IKEA has done a lot of things over the years - given us furniture we can never quite reassemble after moving, made meatballs a design-week conversation piece, and somehow convinced us that a tiny pencil is all we need to make major life decisions. But their latest move at Milan design week might actually be their most interesting yet.
The Swedish giant unveiled an exhibition called Food for Thought, where designers and chefs were paired up to reimagine domestic spaces through the lens of food. Yes, actual chefs. Working with actual designers. On spaces you might actually live in. As reported by Dezeen, the collaboration explores how our cooking and eating rituals shape the everyday environments we inhabit.
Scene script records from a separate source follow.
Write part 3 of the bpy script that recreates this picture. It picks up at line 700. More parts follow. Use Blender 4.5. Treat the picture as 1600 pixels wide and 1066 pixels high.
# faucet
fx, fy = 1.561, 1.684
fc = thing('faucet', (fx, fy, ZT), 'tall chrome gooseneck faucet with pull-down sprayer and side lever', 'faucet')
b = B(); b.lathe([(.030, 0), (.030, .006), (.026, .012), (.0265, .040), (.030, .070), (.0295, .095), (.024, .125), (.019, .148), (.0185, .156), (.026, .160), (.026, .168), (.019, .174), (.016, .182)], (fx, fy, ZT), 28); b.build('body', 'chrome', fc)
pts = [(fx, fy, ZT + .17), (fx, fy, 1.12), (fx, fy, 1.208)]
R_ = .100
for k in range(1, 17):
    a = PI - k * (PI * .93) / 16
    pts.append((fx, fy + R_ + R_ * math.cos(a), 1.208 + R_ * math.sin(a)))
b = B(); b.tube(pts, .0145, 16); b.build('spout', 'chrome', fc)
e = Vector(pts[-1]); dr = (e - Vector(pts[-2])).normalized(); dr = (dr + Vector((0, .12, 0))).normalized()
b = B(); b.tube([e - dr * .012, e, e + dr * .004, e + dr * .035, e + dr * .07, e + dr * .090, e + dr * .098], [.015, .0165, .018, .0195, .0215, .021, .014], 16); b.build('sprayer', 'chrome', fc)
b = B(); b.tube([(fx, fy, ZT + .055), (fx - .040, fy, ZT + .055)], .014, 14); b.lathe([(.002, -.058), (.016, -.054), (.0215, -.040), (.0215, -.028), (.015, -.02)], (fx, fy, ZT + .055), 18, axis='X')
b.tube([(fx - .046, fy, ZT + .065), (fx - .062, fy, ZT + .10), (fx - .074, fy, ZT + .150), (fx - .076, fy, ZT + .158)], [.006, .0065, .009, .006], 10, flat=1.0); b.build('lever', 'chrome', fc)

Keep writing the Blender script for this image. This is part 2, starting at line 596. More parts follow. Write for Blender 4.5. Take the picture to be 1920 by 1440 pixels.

Why this is actually a big deal
Here's the thing - we talk endlessly about kitchen design, dining room aesthetics, and open-plan living, but we rarely ask the people who actually know food to weigh in on the spaces built around it. It's a bit like designing a recording studio without consulting a musician. Functional? Maybe. Inspired? Not quite.

By putting chefs and designers in the same room (and presumably the same kitchen), IKEA is nudging at something genuinely interesting: that the way we eat isn't just a lifestyle choice, it's an architectural one. How you chop, plate, share, and linger over a meal shapes what a home needs to feel and function like.

Milan design week as the perfect stage
There's no better place to make this argument than Milan design week, where the entire city becomes a gallery and everyone is primed to look at ordinary objects like they've never seen a chair before. Dropping a food-meets-furniture concept into that environment is smart positioning - it's provocative enough to spark conversation, but grounded enough (it's IKEA, after all) to feel relevant to actual humans with actual homes.
And let's be real - IKEA has always understood that design isn't just for people with architectural digest subscriptions. Food for Thought feels like an extension of that democratising instinct, just applied to the question of how ritual and routine should inform the spaces we live in.
The takeaway
We spend an enormous amount of time eating, cooking, and hovering awkwardly near the fridge at midnight. Maybe it's about time the spaces designed around those moments got input from people who actually think deeply about food. IKEA, of all companies, decided to make that happen - and it's worth paying attention to.